AEW: Fight Forever is the first wrestling game from the upcoming wrestling organisation AEW. Only a few years old, it’s taken the pro wrestling scene by storm and has established itself as a real competitor to WWE. But is the game any good?
Yes! Well sort of, yes! Company man and serious gamer Kenny Omega have been involved in the development of the game, and they’ve turned to Yukes for the development. This is serious – because it involves the team and style of the N64 Yukes wrestling games, the last one being WWF No Mercy which is regarded by many as the greatest wrestling game of all time. So it’s a sort of sequel, but 23 years later. Big wrestling boots to fill.
Fans of that game still remember the mechanics incredibly well, and as such AEW feels very familiar immediately. Buttons will punch, kick, and grapple, and each shoulder button offers a chance to counter a strike or a grapple. Different lengths of button presses and directions when in a grapple unlock different moves, and you have a variety of options to manipulate the position of your opponent whilst they’re locked up, or on the floor. It’s a ‘simple but complex’ system which makes it relatively easy to pick up and play for newcomers.
Slightly harder to grasp perhaps is the lack of health bars. There are damage indicators which pop up and the wrestlers show these effects over time, but the core indicator is the momentum bar. Do better, and it gets bigger. This increases your chances of reversing and unlocks signature moves (awkwardly mapped to dpad) and then finisher moves. The finishers almost always result in a definite victory, which has seen some complaint over social media although the developer response has been that AEW is different to WWE, and folks don’t often kick out of finishers. Although arguably this makes a slightly less dramatic game and turns into a ‘rush to finish’.
The core mechanics are really solid and the actual wrestling is very good, although there are quite a few odd little glitches and awkward moments which pop up which could do with some refining.

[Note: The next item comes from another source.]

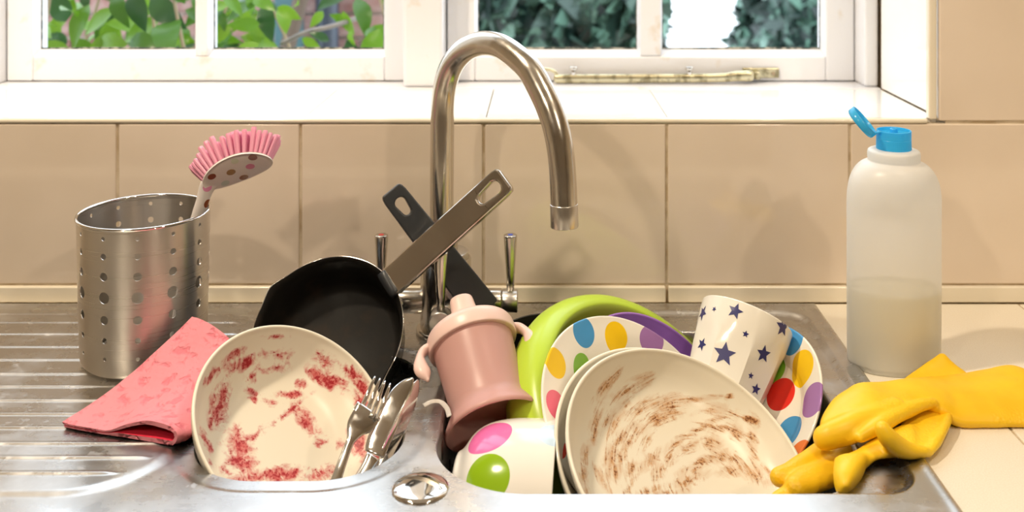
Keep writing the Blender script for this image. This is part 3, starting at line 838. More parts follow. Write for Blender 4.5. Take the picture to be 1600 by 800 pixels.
def star_poly(r, q=.45):
    p = []
    for k in range(10):
        a0, a1 = math.pi/2+k*math.pi/5, math.pi/2+(k+1)*math.pi/5
        r0, r1 = (r, r*q) if k % 2 == 0 else (r*q, r)
        for s_ in (0, .5): p.append(((1-s_)*r0*math.cos(a0)+s_*r1*math.cos(a1), (1-s_)*r0*math.sin(a0)+s_*r1*math.sin(a1)))
    return p
tmh = picker(head)
for (x, y, c, r_) in ((331, 276, (.25, .06, .03), .0038), (361, 269, (.42, .24, .10), .0042), (381, 277, (.33, .13, .04), .0042), (391, 260, (.75, .25, .42), .0042), (395, 246, (.22, .06, .04), .0042), (352, 286, (.62, .68, .62), .0040), (367, 252, (.70, .74, .60), .0036)):
    decal(head, tmh, x, y, circ_poly(r_), c, 'printed_spot')
tmd = picker(hd)
for (x, y, c) in ((324, 318, (.25, .07, .03)), (324, 293, (.72, .28, .48))): decal(hd, tmd, x, y, circ_poly(.0042), c, 'printed_spot')

# ------------------------------------------------------------------ pink sponge cloth, folded over
def cloth():
    # front profile runs from the upper flap's free edge, over the loop, back along the lower flap
    prof = [P(97, 666, .829), P(155, 681, .8187), P(197, 669, .812), P(236, 663, .807), P(262, 670, .803), P(277, 687, .800), P(265, 704, .801), P(223, 697, .808), P(190, 692, .8135), P(150, 686, .8195), P(101, 677, .829)]
    back = [P(300, 500, .918), P(312, 503, .914), P(325, 510, .910), P(338, 518, .906), P(352, 528, .900), P(362, 540, .897), P(356, 545, .903), P(345, 537, .909), P(330, 527, .914), P(315, 516, .919), P(303, 506, .923)]
    mids = [P(203, 590, .880), P(235, 596, .874), P(262, 606, .866), P(290, 618, .856), P(312, 632, .846), P(327, 652, .838), P(322, 668, .842), P(298, 668, .846), P(265, 660, .852), P(230, 640, .866), P(206, 600, .884)]
    rows = []
    A, Bm, Cc = spline(prof, 5), spline(mids, 5), spline(back, 5)
    nv = 36
    for j in range(nv+1):
        t = j/nv; row = []
        for a, b, c in zip(A, Bm, Cc):
            ctrl = 2*b-(a+c)/2; p = a*(1-t)**2+ctrl*2*t*(1-t)+c*t*t
            w = noise.noise(p*45)*.0018; p = p+Vector((w*.3, -w*.4, w)); row.append(p)
        rows.append(row)
    m = len(rows[0]); V, Fc, inner = [], [], []
    for r_ in rows:
        for k_, p in enumerate(r_):
            lo = .0078 if k_ >= m//2 else .0112
            p.z = max(p.z+.0030, lo)
        inn = []
        for i, p in enumerate(r_):
            q = r_[m-1-i]; d = q-p; k = min(.40, .0034/max(d.length, 1e-6)); pin = p+d*k
            e = min(i, m-1-i); c_ = sum((r_[j] for j in range(max(0, m//2-6), m//2+7)), Vector())/13
            t = max(0, 1-abs(i-(m-1)/2)/5)
            if t > 0:
                d2 = c_-p; pin = pin.lerp(p+d2.normalized()*.0034, t)
            inn.append(pin)
        V += r_+inn
    w = 2*m
    for j in range(nv):
        for i in range(m-1):
            a = j*w+i; b = a+w; Fc.append((a, a+1, b+1, b)); inner.append(False)
            a += m; b += m; Fc.append((a+1, a, b, b+1)); inner.append(True)
        for i in (0, m-1):
            a = j*w+i; Fc.append((a, a+w, a+w+m, a+m)); inner.append(False)
    for j in (0, nv):
        for i in range(m-1):
            a = j*w+i; Fc.append((a, a+1, a+1+m, a+m)); inner.append(False)
    return V, Fc, inner
cV, cF, cI = cloth()
ck = mesh('sponge_cloth', cV, cF, M_sponge); ck.data.materials.append(M_sponge_in)
ck.data.polygons.foreach_set('material_index', [1 if q else 0 for q in cI])
bm = bmesh.new(); bm.from_mesh(ck.data); bmesh.ops.recalc_face_normals(bm, faces=bm.faces); bm.to_mesh(ck.data); bm.free()
es = ck.modifiers.new('e', 'EDGE_SPLIT'); es.split_angle = R(50)
tag(ck, 'pink sponge cloth folded over, leaning from the drainer onto the steel holder', 'cloth')

# ------------------------------------------------------------------ crockery
def put(o, M): o.matrix_world = M; return o
def smeared_glaze(name, o, n_in, base, strokes, cols, seed, thr, nscale, swirl=None, dist=.4, spread=(1.35, 1.7), wash_=.30):
    """sauce left on the inside of a dish: strokes (px, py, half length, half width, angle as seen in the photograph)
    are laid on the inner wall as a painted attribute; noise in the material breaks them up"""
    me = o.data; Mw = world_of(o); co = np.empty(len(me.vertices)*3); me.vertices.foreach_get('co', co); co = co.reshape(-1, 3)
    M3 = np.array(Mw); w = co @ M3[:3, :3].T+M3[:3, 3]
    px = PX+F*w[:, 0]/w[:, 1]; py = PY+F*(EYE-w[:, 2])/w[:, 1]; f = np.zeros(len(co))
    for (x, y, a, b, ang) in strokes:
        c, s_ = math.cos(R(ang)), math.sin(R(ang)); dx, dy = px-x, -(py-y)
        f = np.maximum(f, 1-np.hypot((dx*c+dy*s_)/(a*spread[0]), (-dx*s_+dy*c)/(b*spread[1])))
    f[n_in:] = 0
    at = me.attributes.new('smear', 'FLOAT', 'POINT'); at.data.foreach_set('value', np.clip(f, 0, 1))
    m = Mat(name, base, .16, 0, .5)
    an = m.n('ShaderNodeAttribute', attribute_name='smear'); fld = an.outputs['Fac']
    vec = m.mapping(loc=(seed, seed*.3, 0))
    n0 = m.noise(48, vec, 3, .6, 1.)
    n1 = m.noise(nscale, vec, 6, .65, dist); n2 = m.noise(nscale*3.2, vec, 4, .6, .2)
    if swirl is not None:
        q = m.mapping(loc=(-swirl[0], -swirl[1], 0)); sx = m.n('ShaderNodeSeparateXYZ'); m.l(q, sx.inputs[0])
        r = m.math('SQRT', m.math('ADD', m.math('MULTIPLY', sx.outputs[0], sx.outputs[0]), m.math('MULTIPLY', sx.outputs[1], sx.outputs[1])))
        th = m.math('ARCTAN2', sx.outputs[1], sx.outputs[0])
        cb = m.n('ShaderNodeCombineXYZ'); m.l(m.math('MULTIPLY', r, 300), cb.inputs[0]); m.l(m.math('MULTIPLY', th, 2.3), cb.inputs[1]); m.l(m.math('MULTIPLY', r, 12), cb.inputs[2])
        n3 = m.noise(1, cb.outputs[0], 5, .7, .5)
        nn = m.math('ADD', m.math('MULTIPLY', n1, .28), m.math('MULTIPLY', n3, .72))
    else:
        nn = m.math('ADD', m.math('MULTIPLY', n0, .50), m.math('ADD', m.math('MULTIPLY', n1, .42), m.math('MULTIPLY', n2, .08)))
    on = m.ramp(fld, .0, .2)
    s_ = m.math('ADD', m.math('MULTIPLY', fld, .45), m.math('MULTIPLY', m.math('SUBTRACT', nn, .5), 2.3))
    k1 = m.math('MULTIPLY', m.ramp(s_, thr-.20, thr+.22), on)
    k2 = m.math('MULTIPLY', m.ramp(m.math('ADD', s_, m.math('MULTIPLY', m.math('SUBTRACT', n2, .5), 1.3)), thr+.08, thr+.34), on)
    k0 = m.math('MULTIPLY', m.ramp(m.math('ADD', m.math('MULTIPLY', fld, .5), m.math('MULTIPLY', m.math('SUBTRACT', n0, .5), 2.0)), .02, .55), on)
    wash = m.mix(m.math('MULTIPLY', k0, wash_), base, cols[0])
    c1 = m.mix(m.math('MULTIPLY', k1, .88), wash, cols[0]); c2 = m.mix(k2, c1, cols[1])
    m.color(c2); m.rough(m.math('ADD', .30, m.math('MULTIPLY', k1, .15)))
    m.bump(m.math('MULTIPLY', k1, nn), .0006, .5)
    me.materials.append(m.m)

CREAM = (.84, .79, .67)
# --- left bowl with red smears (A)
A_prof = dish([(.0835, 0), (.0815, -.006), (.075, -.018), (.066, -.027), (.055, -.0325), (.040, -.0350), (.02, -.0355), (0, -.0355)], .0030, 14)
bA = put(mesh('cereal_bowl', *lathe(A_prof, 300)), frame((-.2015, .840, .0094), 53.2, 49.5))
tag(bA, 'cream bowl smeared with red jam, leaning in the small left sink bowl', 'bowl')
sA = [(342, 640, 34, 13, 84), (352, 610, 26, 8, 70), (376, 700, 34, 22, -55), (372, 722, 26, 14, -50), (425, 742, 60, 10, 8), (400, 680, 30, 9, 30), (385, 568, 34, 9, 12), (430, 574, 34, 7, 6), (365, 555, 20, 6, 30),
      (425, 555, 34, 9, 4), (392, 590, 12, 8, 60), (510, 566, 22, 11, -30), (505, 590, 30, 10, -35), (530, 600, 22, 10, -40), (565, 612, 12, 26, 0), (545, 580, 26, 8, -35), (480, 660, 34, 10, -55), (503, 690, 14, 7, 10),
      (415, 628, 26, 5, -12), (450, 616, 28, 5, 0), (533, 695, 12, 8, 10), (500, 742, 40, 12, 15), (395, 612, 16, 5, -20), (430, 526, 22, 3, 2), (455, 640, 40, 4, 38), (335, 580, 26, 6, 55), (322, 690, 30, 5, -60), (560, 690, 14, 24, 20), (470, 600, 10, 6, 0), (350, 735, 30, 6, -28), (590, 715, 16, 26, 30)]
smeared_glaze('jam_smeared_glaze', bA, 300*98, CREAM, sA, ((.58, .06, .07), (.36, .010, .02)), 3.1, .24, 130, None, .8)

# --- front bowl with brown smears (B) and the plain one it nests in (C)
B_in = [(.1045, 0), (.1025, -.005), (.095, -.017), (.085, -.0255), (.070, -.0310), (.050, -.0335), (.025, -.0345), (0, -.0345)]
B_pro = [(r*.976, z*.976) for r, z in B_in]
bB = put(mesh('pasta_bowl', *lathe(dish(B_pro, .0031, 16), 360)), frame((.1181, .8015, -.0065), 38.5, 57.5))
tag(bB, 'large cream bowl streaked with brown gravy at the front of the dish pile', 'bowl')
tmB = picker(bB)
sB = []
def arc(cx, cy, r, a0, a1, w, n=4, br=.0):
    for k in range(n):
        a = a0+(a1-a0)*(k+.5)/n; x = cx+r*math.cos(R(a)); y = cy-r*.80*math.sin(R(a))
        sB.append((x, y, r*abs(R(a1-a0))/n*.62, w, a+90))
arc(1085, 745, 175, 200, 120, 7, 6); arc(1070, 735, 105, 190, 105, 8, 5); arc(1080, 750, 135, 165, 95, 10, 5)
arc(1110, 760, 85, 170, 80, 9, 4); arc(1130, 760, 55, 160, 60, 8, 3); arc(1110, 730, 112, 95, 50, 9, 3)
sB += [(950, 600, 38, 6, 50), (932, 655, 40, 7, 72), (938, 745, 46, 5, -62), (985, 610, 36, 9, 28), (1000, 590, 22, 4, 20), (1040, 630, 40, 12, 5), (1050, 637, 16, 10, -50), (995, 640, 30, 10, 30),
       (960, 660, 34, 7, 62), (955, 720, 44, 5, 80), (985, 735, 26, 8, 60), (1010, 690, 30, 8, 55), (1015, 720, 30, 8, 40), (1130, 668, 30, 7, 8), (1150, 672, 14, 20, 40), (1175, 695, 10, 42, 8), (1180, 742, 32, 11, -38),
       (1120, 655, 36, 5, 8), (1060, 690, 40, 6, 35), (1095, 670, 40, 5, 25), (1130, 715, 28, 8, 25), (1090, 725, 40, 7, 28), (1065, 755, 46, 9, 22), (1040, 770, 40, 8, 10), (1145, 735, 26, 8, 10), (1010, 770, 40, 7, 18), (985, 760, 30, 6, 60),
       (1085, 625, 40, 4, 8), (1110, 640, 30, 4, 15), (1200, 735, 20, 5, -40), (1140, 620, 8, 4, 30), (1160, 610, 5, 3, 0), (1090, 690, 30, 4, 30), (1035, 655, 40, 5, 30), (975, 700, 40, 5, 75)]
cB, _ = pick(tmB, 1105, 760)
smeared_glaze('gravy_smeared_glaze', bB, 360*112, CREAM, sB, ((.56, .27, .085), (.20, .065, .014)), 9.4, .34, 170, (cB.x, cB.y), .5)
bC = put(mesh('pasta_bowl', *lathe(dish([(r*.964, z*.964) for r, z in B_in], .0031), 128), glossy('cream_glaze', CREAM, .14).m), frame((.1074, .820, -.0170), 37.5, 53.5))
tag(bC, 'plain cream bowl nested behind the gravy streaked bowl', 'bowl')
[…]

The rush to finish can also result in really short matches. There is a reasonable amount of match variation, but sadly the AI is terrible in anything other than 1 vs 1 matches. Tag matches result in your partner always running in, and three or four-way bouts can be equally frustrating in various ways. These problems can all be fixed, however. Some extreme match types exist; ladder matches, barbed wire death matches and no disqualification, but they can be a bit fiddly.
In no-DQ matches, for example, you can pull weapons out of the crowd. Normal stuff turns up, like chairs etc, but then you get to skateboards which you can ride (cool idea, controls badly) and propane tanks which you throw and explode which starts to feel just really gimmicky. Turning up the gimmick are a series of mini-games which you can either play standalone or as part of the ‘Road to Elite’ career mode. They’re really just filler, asking you a quiz about AEW, or making you remember the order of some cards. It’s not what you buy a wrestling game for and it feels like development time would be better spent elsewhere.
The Road to Elite career mode is a relatively short but re-playable story mode. It has a lot of terribly written dialogue with an unnecessary energy/currency metric followed by lots of loading screens and cutscenes. It charts your wrestler’s journey to champion with branching narratives, but they range from joining a club to being betrayed (and then immediately you can ‘hang out’ with the betrayer) or having your clothes stolen by your teammate. Not great.
You can also create your wrestler or arena. The lifeblood of longevity for these sorts of games, but sadly it’s very sparse at the moment although there’s promise of more being added over time. You can wrestle online, but there’s the same variety of modes as offline to select from, but this seems to be segregating the player base meaning it can take a long time to find a game.
AEW: Fight Forever is a really good new entry into the wrestling game genre. Time will tell if it’s a flash in the pan or if the developers can keep tweaking it by fleshing out the content and fixing some of the gripes and niggles, but there’s a solid foundation here and a lot of promise.